次のメリットとして②自分に合う働き方ができる点だ。人によっては「夜に働きたい」「常駐がいい」「リモートワーク多めがいい」といった要望もあるだろう。SESのエンジニアとして働けば案件先を探す際の選択肢として自分が望む働き方ができる案件に参画することができるかもしれない。また休むタイミングも案件の繁忙期やチームメンバーの休暇日を考慮し、現場内にある月の稼働時間を下回らなければ休みを入れることも可能だ。
このようなメリットがあるSESエンジニアだが逆に私がデメリットのように感じる点もある。

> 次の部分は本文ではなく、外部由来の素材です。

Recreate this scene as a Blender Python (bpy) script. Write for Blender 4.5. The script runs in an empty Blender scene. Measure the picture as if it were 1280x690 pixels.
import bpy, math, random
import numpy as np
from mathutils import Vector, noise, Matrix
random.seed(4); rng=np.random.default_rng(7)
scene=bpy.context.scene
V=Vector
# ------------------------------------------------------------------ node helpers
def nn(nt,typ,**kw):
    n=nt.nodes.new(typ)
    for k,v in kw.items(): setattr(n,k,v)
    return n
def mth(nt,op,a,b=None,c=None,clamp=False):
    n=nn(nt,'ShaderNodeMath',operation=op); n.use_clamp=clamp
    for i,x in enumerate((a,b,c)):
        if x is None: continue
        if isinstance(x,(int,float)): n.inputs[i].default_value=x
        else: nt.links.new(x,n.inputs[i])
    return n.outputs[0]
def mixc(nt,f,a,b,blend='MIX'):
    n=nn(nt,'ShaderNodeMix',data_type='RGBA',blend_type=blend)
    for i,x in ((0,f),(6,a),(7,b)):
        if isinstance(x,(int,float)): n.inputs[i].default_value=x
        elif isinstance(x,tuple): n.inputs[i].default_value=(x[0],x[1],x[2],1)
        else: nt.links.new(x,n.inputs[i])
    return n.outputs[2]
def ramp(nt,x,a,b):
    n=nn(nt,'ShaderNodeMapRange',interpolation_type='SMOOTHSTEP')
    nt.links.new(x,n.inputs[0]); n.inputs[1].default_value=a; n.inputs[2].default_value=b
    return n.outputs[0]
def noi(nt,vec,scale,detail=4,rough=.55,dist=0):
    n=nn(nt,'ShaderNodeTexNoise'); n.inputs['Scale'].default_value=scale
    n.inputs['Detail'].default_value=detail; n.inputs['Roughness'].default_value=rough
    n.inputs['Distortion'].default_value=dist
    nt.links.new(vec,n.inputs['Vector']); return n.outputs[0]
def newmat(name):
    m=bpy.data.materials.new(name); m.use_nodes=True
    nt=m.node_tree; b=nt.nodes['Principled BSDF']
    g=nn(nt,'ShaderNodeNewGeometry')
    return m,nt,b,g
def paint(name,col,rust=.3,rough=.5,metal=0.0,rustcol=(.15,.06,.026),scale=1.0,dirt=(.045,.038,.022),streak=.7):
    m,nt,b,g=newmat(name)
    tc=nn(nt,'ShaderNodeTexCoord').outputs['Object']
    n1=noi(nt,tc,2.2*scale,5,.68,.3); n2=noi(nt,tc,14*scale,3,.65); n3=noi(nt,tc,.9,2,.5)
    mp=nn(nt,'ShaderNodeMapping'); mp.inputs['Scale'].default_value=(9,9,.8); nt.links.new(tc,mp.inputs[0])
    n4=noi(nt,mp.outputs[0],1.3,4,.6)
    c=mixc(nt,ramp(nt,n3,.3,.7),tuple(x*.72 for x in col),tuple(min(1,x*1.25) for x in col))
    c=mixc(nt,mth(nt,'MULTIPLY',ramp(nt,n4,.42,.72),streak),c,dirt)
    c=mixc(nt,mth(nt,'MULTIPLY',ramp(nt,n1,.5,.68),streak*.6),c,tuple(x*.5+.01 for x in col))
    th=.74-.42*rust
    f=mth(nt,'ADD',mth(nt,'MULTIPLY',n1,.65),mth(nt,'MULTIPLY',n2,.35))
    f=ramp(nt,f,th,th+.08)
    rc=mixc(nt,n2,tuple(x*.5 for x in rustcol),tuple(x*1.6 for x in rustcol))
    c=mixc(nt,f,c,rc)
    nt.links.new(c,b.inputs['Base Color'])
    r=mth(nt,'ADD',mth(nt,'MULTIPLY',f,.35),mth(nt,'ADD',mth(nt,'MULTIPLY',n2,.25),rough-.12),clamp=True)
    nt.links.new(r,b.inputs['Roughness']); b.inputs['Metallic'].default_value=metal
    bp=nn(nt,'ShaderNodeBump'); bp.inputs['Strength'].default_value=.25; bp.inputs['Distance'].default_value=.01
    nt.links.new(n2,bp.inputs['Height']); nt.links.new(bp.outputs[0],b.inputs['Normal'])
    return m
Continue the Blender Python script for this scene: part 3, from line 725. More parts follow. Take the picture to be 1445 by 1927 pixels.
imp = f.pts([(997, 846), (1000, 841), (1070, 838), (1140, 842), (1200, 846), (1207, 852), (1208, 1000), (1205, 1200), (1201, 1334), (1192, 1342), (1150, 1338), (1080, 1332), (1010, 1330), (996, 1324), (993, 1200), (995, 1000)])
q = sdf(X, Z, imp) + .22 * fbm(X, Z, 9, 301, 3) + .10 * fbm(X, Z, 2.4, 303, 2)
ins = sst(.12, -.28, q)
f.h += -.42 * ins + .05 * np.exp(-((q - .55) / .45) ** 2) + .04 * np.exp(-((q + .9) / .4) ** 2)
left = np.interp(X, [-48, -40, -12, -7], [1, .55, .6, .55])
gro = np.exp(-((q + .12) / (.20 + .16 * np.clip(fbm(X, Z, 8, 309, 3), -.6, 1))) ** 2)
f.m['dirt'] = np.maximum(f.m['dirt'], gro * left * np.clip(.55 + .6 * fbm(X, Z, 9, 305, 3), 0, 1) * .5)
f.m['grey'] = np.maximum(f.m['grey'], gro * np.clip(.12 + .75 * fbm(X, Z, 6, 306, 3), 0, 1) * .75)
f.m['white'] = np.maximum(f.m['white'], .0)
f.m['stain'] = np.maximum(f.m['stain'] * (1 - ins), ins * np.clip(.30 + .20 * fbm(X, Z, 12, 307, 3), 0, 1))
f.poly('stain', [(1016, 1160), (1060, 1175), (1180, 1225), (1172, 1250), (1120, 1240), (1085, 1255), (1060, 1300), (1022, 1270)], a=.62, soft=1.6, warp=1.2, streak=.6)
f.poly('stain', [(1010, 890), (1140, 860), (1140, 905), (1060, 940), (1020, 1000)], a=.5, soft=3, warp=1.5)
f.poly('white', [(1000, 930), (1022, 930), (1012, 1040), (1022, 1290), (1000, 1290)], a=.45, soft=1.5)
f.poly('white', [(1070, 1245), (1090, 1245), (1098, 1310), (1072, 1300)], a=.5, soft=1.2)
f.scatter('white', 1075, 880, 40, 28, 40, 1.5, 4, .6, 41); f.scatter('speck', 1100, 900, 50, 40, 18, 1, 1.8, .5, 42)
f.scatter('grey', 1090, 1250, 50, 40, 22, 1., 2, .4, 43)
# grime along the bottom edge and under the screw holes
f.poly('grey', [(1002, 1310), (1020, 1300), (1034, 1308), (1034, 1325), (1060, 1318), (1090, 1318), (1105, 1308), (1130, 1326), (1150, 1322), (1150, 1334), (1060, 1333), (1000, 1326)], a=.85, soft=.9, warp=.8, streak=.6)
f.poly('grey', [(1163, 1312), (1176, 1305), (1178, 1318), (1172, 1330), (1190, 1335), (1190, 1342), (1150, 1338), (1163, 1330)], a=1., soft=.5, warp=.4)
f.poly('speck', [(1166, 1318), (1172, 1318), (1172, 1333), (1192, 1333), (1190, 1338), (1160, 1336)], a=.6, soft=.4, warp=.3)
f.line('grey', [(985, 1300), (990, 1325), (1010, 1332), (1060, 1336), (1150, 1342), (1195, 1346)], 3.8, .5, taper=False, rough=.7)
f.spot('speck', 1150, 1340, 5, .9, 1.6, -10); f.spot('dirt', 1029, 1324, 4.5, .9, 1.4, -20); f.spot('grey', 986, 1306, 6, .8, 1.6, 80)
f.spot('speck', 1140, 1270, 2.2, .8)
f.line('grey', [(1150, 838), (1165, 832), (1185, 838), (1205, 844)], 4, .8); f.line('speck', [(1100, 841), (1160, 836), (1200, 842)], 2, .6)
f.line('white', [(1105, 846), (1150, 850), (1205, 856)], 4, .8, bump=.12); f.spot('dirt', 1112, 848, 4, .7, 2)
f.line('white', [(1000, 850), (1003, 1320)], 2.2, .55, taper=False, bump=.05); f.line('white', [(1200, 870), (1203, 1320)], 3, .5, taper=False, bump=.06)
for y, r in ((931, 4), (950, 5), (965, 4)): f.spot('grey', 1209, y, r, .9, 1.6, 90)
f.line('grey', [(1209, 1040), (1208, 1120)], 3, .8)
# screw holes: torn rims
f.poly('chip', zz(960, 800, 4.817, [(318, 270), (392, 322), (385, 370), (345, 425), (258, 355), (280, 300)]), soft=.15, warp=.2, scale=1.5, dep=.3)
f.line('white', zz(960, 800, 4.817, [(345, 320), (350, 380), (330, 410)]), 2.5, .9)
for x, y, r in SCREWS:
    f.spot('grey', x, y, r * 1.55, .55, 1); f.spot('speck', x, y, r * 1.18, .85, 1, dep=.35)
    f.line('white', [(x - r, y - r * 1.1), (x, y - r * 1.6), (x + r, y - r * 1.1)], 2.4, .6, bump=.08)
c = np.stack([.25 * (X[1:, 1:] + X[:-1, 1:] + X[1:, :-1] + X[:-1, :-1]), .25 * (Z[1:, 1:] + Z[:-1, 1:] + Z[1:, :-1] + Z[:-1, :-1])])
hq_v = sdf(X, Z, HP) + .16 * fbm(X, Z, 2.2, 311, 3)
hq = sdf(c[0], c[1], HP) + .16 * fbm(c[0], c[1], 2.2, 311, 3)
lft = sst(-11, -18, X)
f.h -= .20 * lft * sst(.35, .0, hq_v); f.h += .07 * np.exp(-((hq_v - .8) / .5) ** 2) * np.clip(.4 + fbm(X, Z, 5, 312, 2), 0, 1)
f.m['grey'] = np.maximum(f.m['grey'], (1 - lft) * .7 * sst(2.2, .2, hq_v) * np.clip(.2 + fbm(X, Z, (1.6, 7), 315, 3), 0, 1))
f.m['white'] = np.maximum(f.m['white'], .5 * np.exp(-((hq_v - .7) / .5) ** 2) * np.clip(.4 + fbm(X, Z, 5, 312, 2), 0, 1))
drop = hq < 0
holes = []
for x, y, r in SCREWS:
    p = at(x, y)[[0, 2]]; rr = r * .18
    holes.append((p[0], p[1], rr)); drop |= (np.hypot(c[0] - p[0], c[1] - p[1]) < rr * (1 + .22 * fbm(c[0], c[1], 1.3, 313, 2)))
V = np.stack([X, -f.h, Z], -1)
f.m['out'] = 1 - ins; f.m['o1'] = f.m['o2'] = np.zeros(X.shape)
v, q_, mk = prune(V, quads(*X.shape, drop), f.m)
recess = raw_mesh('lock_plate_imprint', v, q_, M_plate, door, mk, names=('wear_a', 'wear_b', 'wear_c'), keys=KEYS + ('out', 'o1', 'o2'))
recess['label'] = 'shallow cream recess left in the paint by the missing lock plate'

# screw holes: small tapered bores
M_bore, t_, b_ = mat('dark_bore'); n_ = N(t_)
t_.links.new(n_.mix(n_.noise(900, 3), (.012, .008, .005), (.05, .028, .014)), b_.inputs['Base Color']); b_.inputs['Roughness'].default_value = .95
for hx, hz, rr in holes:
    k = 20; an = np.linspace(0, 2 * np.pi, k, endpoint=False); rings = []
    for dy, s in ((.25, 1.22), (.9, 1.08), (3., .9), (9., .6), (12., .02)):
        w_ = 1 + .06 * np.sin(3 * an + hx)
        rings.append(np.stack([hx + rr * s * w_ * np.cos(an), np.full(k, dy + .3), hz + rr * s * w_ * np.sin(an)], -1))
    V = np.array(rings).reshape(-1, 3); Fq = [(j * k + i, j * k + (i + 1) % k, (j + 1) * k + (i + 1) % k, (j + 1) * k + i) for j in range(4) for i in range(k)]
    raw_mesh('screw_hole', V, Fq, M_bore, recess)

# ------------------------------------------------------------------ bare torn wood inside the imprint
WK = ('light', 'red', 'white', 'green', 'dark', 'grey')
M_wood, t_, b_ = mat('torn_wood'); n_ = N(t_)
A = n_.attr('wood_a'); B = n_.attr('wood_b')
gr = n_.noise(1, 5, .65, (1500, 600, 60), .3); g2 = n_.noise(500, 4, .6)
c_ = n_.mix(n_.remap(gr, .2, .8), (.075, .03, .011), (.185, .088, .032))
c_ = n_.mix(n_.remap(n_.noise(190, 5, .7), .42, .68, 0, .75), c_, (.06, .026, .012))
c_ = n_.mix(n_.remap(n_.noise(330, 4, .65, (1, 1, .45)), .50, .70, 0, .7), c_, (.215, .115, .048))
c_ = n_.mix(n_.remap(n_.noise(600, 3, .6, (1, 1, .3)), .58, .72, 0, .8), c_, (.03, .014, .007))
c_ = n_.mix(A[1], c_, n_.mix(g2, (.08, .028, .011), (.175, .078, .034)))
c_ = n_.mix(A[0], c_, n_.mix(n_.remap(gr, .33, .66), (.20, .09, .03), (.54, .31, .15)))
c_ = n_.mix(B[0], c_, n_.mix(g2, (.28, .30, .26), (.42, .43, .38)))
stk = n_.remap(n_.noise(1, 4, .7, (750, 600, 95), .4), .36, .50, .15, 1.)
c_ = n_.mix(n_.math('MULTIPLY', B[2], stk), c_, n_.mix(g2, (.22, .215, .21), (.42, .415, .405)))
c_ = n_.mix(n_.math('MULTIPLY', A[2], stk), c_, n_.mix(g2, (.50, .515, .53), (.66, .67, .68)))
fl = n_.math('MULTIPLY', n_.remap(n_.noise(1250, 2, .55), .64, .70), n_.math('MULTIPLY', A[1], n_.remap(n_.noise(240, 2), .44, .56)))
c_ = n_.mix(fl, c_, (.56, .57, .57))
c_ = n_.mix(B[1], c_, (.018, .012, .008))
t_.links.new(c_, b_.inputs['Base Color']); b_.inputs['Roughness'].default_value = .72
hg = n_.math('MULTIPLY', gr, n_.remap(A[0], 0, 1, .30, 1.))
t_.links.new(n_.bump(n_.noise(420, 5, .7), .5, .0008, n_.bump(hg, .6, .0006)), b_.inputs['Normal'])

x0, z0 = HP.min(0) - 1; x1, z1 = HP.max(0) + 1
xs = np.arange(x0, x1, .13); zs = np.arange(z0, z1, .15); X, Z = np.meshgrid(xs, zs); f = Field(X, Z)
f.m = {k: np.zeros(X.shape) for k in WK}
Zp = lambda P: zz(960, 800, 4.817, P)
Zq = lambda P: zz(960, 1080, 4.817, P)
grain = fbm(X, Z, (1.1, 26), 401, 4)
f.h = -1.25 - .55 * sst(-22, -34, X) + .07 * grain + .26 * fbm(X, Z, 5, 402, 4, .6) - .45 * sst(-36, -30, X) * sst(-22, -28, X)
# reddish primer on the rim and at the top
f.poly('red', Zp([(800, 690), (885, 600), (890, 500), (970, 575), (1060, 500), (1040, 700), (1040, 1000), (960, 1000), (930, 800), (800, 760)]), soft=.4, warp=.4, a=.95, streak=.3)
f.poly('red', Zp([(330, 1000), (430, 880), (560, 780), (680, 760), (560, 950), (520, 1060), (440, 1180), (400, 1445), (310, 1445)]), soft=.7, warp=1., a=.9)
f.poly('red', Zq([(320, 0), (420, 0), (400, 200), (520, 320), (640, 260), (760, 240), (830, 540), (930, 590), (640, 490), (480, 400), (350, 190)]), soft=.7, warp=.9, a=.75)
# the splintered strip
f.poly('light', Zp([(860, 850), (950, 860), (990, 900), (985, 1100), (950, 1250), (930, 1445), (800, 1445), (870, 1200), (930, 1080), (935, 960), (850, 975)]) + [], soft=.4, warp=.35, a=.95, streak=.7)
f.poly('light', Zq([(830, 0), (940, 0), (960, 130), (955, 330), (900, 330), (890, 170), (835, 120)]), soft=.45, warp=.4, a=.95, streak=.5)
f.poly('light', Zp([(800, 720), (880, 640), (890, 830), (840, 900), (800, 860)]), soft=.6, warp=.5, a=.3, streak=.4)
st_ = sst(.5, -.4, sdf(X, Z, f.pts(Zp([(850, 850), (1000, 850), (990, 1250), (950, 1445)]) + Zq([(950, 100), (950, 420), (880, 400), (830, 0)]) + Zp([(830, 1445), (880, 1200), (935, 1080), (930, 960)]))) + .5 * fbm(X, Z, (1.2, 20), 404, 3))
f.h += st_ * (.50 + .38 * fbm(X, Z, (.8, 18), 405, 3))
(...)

それが①案件ごとに設けられている契約期間についてだ。SESエンジニアは社内SEと違い期間限定でその会社の社員となっているため、プロジェクトの終了や先方の予算都合により退場を宣告されることも少なくない。そうなった場合、また新たに次の案件を探す必要があり、もし次の月から参画する場所が決まらなければ継続して案件を探すことになり、前案件の終了日から次案件の参画日までの期間(いわゆる「待機時間」)は、案件に参画していた時よりも収入が減ってしまう。
ただ、案件が決まらないというのは余程のこと(次の案件を探すにあたり拘り過ぎてしまったり、他の競合から経歴が豊富な人と被ってしまったり、あるいは自分が次の案件を探す工程で面倒くさがったりなど)がない限り発生しえないもので、また案件に参画できなかった期間の給料に関しても基本的に支給はされるため生活に困ることはないだろう。前者(他の競合が多い場合)に関しての対策として私が行ったのは、「他に自分が経験してきた・業務を行える作業」の案件に参画するか、「未経験として別の業務ジャンルに挑戦してみる」のいずれかだ。特に後者は、最初は自分の現時点の収入に比べ単価の低い案件しか入れない可能性がある(未経験扱いのため)が、自分の経験やスキルアップに繋がる可能性があるだけでなく案件探しに難航した場合に次の選択肢として選ぶこともできる。
おわりに
SESのエンジニアは上述したもの以外に私個人として、「様々な場所に派遣されるから知らない土地の魅力を知れる」といった点もある。全く同じところに派遣され続けるという事はないので、初めてくる場所だと少し冒険した気分にもなって、休日にも訪れてみたりと日常の中に楽しさが増える。
近年、SES企業に対する見方も変わり所属するエンジニアも増えてきている。もしエンジニアを目指すのであればこの記事も参考にしてもらいSES企業に所属して働く選択肢も視野に入れてほしい。